Elon Musk’s new expensive project, the xAI Colossus supercomputer for artificial intelligence systems, has opened its doors to the public for the first time. Journalists from the ServeTheHome resource were allowed into the facility. They spoke in detail about the cluster on Supermicro servers, the assembly of which took 122 days – it has been running for almost two months.
Image source: servethehome.com
Servers with GPUs are built on the Nvidia HGX H100 platform. Each of them includes eight Nvidia H100 accelerators and a universal Supermicro 4U liquid cooling system with hot-swappable components for each GPU individually. The servers are installed in racks of eight, resulting in 64 accelerators per rack. At the bottom of each rack is another Supermicro 4U unit with a redundant pumping system and rack monitoring system.
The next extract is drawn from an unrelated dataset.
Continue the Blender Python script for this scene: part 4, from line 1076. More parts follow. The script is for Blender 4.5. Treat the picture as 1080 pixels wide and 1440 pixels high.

The racks are grouped in groups of eight, giving 512 GPUs per array. Each server has four redundant power supplies; in the back of the racks you can see three-phase power supplies and Ethernet switches; there are also rack-sized manifolds that handle liquid cooling. The Colossus cluster contains more than 1500 racks or about 200 arrays. The accelerators on these arrays were installed in just three weeks, Nvidia CEO Jensen Huang said earlier.
Due to the high throughput requirements of the AI supercluster, which continuously trains models, xAI engineers had to make efforts in terms of networking. Each graphics card is equipped with a dedicated 400 GbE network controller with an additional 400 GbE network adapter per server. That is, each Nvidia HGX H100 server has 3.6 Tbps Ethernet – yes, the entire cluster runs on Ethernet, not InfiniBand or other exotic interfaces standard on supercomputers.
The supercomputer requires not only GPUs, but also storage and CPUs to train AI models, including Grok 3, but xAI has only partially disclosed information about them. The censored videos show that servers running on x86 chips in Supermicro cases are responsible for this – they are also equipped with liquid cooling and are designed to work either as data storage or for workloads aimed at central processing units.
Tesla Megapack batteries are also installed at the site. When the cluster is operating, sudden changes in energy consumption are possible, so these batteries, with a capacity of up to 3.9 MWh each, had to be installed between the power grid and the supercomputer as an energy buffer.